L’accordo Ue-Turchia per la gestione dei profughi è concluso: tra due giorni si parte. Non si sa come ma si parte con un piano molto complicato. Chi arriverà nelle isole greche sarà registrato, ma poi i migranti economici saranno rispediti subito indietro. Chi farà appello contro il respingimento, aspetterà un responso della corte per chissà quanto. Il risultato sarà che la maggior parte dei siriani sarà rimandata indietro da dove è venuta, rischiando la morte in Turchia.
Da qui, non si sa ancora come, verranno scelti 72 mila siriani che, loro sì, avranno il diritto di avere una protezione in Europa. Per aiutare la Grecia, soffocata ancora più che in passato dalla presenza dei migranti, nonché snodo fondamentale di arrivi e partenze dei nuovi migranti, l’Europa dovrà trovare in due settimane (i primi rimpatri si faranno dal 4 aprile), 4 mila persone tra giudici, avvocati, esperti di frontiere perché possano andare nelle isole greche per dare una mano.
E perché tutto questo piano bizantino parta, abbiamo accettato che i turchi vengano da noi senza visti, da giugno, e simbolicamente si riapra il negoziato d’adesione all’Unione europea.
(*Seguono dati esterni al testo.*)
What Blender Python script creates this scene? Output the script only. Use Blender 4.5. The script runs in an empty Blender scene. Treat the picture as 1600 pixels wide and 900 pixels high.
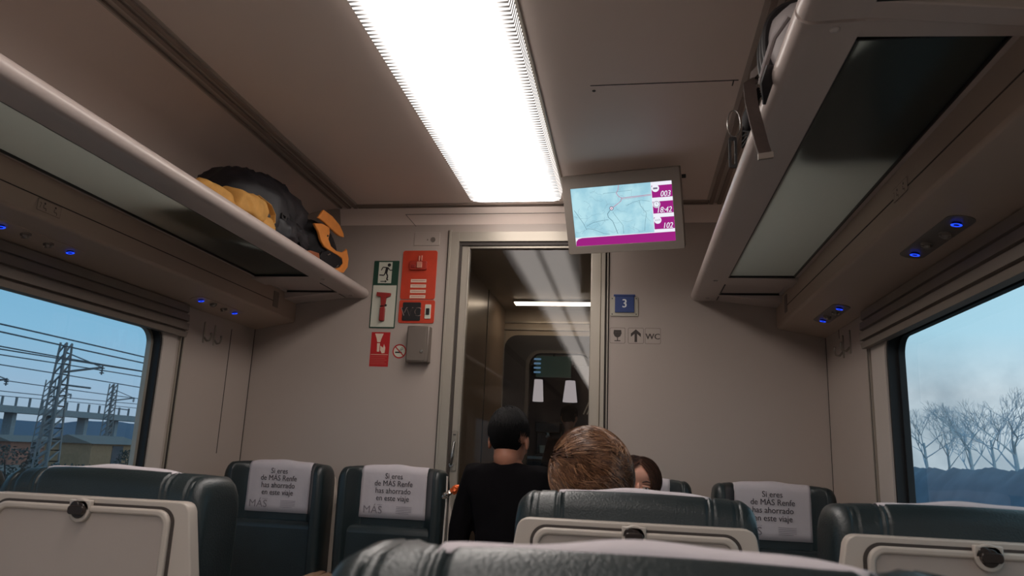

E’ difficile rallegrarsi di questo piano, non solo perché è difficile immaginare che possa funzionare, o che possa davvero scoraggiare i 3 milioni di siriani già presenti in Turchia e pronti a tutto pur di avere una vita migliore. Ma soprattutto, perché questo accordo sancisce la fine dei nostri valori europei: quelli della solidarietà e della protezione appunto. Abbiamo delegato a un Paese terzo, non molto sicuro, la nostra politica di asilo, incapaci di assumere le nostre responsabilità. E niente ci assicura che, da domani, i flussi non si sposteranno verso la Libia, Paese allo sbando, dove ci sono tre governi e nessuno con il quale intavolare un negoziato. E allora se da domani i siriani arrivassero dalla Libia, quindi in Italia, che facciamo?